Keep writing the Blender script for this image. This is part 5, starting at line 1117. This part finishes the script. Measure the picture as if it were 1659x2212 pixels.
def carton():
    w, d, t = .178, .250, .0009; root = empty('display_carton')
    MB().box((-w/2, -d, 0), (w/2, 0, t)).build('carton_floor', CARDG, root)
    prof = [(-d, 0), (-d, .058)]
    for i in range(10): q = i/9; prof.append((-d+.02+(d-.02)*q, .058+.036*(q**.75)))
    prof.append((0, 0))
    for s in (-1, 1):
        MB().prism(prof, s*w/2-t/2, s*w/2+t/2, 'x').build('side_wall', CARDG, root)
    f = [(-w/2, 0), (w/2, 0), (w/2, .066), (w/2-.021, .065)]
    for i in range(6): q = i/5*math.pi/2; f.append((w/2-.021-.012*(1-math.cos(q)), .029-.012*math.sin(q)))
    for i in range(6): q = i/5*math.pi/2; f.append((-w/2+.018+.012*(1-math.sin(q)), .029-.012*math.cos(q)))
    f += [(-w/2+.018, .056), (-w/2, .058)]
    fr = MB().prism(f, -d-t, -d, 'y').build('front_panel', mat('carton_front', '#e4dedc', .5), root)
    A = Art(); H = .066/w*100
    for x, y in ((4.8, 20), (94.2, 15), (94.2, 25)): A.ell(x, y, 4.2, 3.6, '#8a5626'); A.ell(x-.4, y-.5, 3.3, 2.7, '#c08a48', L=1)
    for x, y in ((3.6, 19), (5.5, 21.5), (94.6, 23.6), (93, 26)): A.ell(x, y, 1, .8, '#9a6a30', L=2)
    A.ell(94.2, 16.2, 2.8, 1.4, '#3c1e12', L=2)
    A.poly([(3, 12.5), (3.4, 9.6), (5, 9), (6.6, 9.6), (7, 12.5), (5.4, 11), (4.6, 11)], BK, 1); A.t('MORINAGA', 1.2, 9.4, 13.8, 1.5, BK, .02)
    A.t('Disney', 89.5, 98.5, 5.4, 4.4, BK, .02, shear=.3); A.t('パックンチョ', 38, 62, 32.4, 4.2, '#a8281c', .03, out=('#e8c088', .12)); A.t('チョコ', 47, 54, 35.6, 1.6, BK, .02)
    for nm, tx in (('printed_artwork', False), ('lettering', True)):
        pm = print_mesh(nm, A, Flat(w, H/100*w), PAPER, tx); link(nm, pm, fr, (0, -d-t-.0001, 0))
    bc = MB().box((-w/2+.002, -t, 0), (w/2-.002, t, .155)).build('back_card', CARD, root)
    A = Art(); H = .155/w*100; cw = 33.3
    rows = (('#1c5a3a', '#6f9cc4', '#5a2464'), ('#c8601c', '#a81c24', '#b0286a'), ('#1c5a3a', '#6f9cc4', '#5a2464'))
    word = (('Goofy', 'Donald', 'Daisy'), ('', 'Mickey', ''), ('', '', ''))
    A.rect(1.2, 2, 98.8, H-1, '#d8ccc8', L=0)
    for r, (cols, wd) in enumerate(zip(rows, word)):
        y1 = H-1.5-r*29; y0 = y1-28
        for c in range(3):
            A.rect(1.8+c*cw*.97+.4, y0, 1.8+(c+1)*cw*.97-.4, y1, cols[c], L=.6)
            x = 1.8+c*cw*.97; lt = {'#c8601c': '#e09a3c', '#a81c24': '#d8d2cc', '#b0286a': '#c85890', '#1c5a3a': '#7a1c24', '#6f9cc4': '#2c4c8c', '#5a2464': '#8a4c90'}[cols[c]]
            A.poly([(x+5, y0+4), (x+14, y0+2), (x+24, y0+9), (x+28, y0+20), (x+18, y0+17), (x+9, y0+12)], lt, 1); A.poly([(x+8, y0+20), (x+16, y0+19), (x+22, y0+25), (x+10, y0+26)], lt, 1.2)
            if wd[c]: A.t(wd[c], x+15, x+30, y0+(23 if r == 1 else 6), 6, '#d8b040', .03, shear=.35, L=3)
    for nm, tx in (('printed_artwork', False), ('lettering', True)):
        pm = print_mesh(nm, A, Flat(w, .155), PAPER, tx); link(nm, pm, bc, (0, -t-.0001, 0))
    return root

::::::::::

THE PROBLEM: Write out every line exactly as it stands.

WRITTEN ANSWER:
Keep writing the Blender script for this image. This is part 5, starting at line 1117. This part finishes the script. Measure the picture as if it were 1659x2212 pixels.
def carton():
    w, d, t = .178, .250, .0009; root = empty('display_carton')
    MB().box((-w/2, -d, 0), (w/2, 0, t)).build('carton_floor', CARDG, root)
    prof = [(-d, 0), (-d, .058)]
    for i in range(10): q = i/9; prof.append((-d+.02+(d-.02)*q, .058+.036*(q**.75)))
    prof.append((0, 0))
    for s in (-1, 1):
        MB().prism(prof, s*w/2-t/2, s*w/2+t/2, 'x').build('side_wall', CARDG, root)
    f = [(-w/2, 0), (w/2, 0), (w/2, .066), (w/2-.021, .065)]
    for i in range(6): q = i/5*math.pi/2; f.append((w/2-.021-.012*(1-math.cos(q)), .029-.012*math.sin(q)))
    for i in range(6): q = i/5*math.pi/2; f.append((-w/2+.018+.012*(1-math.sin(q)), .029-.012*math.cos(q)))
    f += [(-w/2+.018, .056), (-w/2, .058)]
    fr = MB().prism(f, -d-t, -d, 'y').build('front_panel', mat('carton_front', '#e4dedc', .5), root)
    A = Art(); H = .066/w*100
    for x, y in ((4.8, 20), (94.2, 15), (94.2, 25)): A.ell(x, y, 4.2, 3.6, '#8a5626'); A.ell(x-.4, y-.5, 3.3, 2.7, '#c08a48', L=1)
    for x, y in ((3.6, 19), (5.5, 21.5), (94.6, 23.6), (93, 26)): A.ell(x, y, 1, .8, '#9a6a30', L=2)
    A.ell(94.2, 16.2, 2.8, 1.4, '#3c1e12', L=2)
    A.poly([(3, 12.5), (3.4, 9.6), (5, 9), (6.6, 9.6), (7, 12.5), (5.4, 11), (4.6, 11)], BK, 1); A.t('MORINAGA', 1.2, 9.4, 13.8, 1.5, BK, .02)
    A.t('Disney', 89.5, 98.5, 5.4, 4.4, BK, .02, shear=.3); A.t('パックンチョ', 38, 62, 32.4, 4.2, '#a8281c', .03, out=('#e8c088', .12)); A.t('チョコ', 47, 54, 35.6, 1.6, BK, .02)
    for nm, tx in (('printed_artwork', False), ('lettering', True)):
        pm = print_mesh(nm, A, Flat(w, H/100*w), PAPER, tx); link(nm, pm, fr, (0, -d-t-.0001, 0))
    bc = MB().box((-w/2+.002, -t, 0), (w/2-.002, t, .155)).build('back_card', CARD, root)
    A = Art(); H = .155/w*100; cw = 33.3
    rows = (('#1c5a3a', '#6f9cc4', '#5a2464'), ('#c8601c', '#a81c24', '#b0286a'), ('#1c5a3a', '#6f9cc4', '#5a2464'))
    word = (('Goofy', 'Donald', 'Daisy'), ('', 'Mickey', ''), ('', '', ''))
    A.rect(1.2, 2, 98.8, H-1, '#d8ccc8', L=0)
    for r, (cols, wd) in enumerate(zip(rows, word)):
        y1 = H-1.5-r*29; y0 = y1-28
        for c in range(3):
            A.rect(1.8+c*cw*.97+.4, y0, 1.8+(c+1)*cw*.97-.4, y1, cols[c], L=.6)
            x = 1.8+c*cw*.97; lt = {'#c8601c': '#e09a3c', '#a81c24': '#d8d2cc', '#b0286a': '#c85890', '#1c5a3a': '#7a1c24', '#6f9cc4': '#2c4c8c', '#5a2464': '#8a4c90'}[cols[c]]
            A.poly([(x+5, y0+4), (x+14, y0+2), (x+24, y0+9), (x+28, y0+20), (x+18, y0+17), (x+9, y0+12)], lt, 1); A.poly([(x+8, y0+20), (x+16, y0+19), (x+22, y0+25), (x+10, y0+26)], lt, 1.2)
            if wd[c]: A.t(wd[c], x+15, x+30, y0+(23 if r == 1 else 6), 6, '#d8b040', .03, shear=.35, L=3)
    for nm, tx in (('printed_artwork', False), ('lettering', True)):
        pm = print_mesh(nm, A, Flat(w, .155), PAPER, tx); link(nm, pm, bc, (0, -t-.0001, 0))
    return root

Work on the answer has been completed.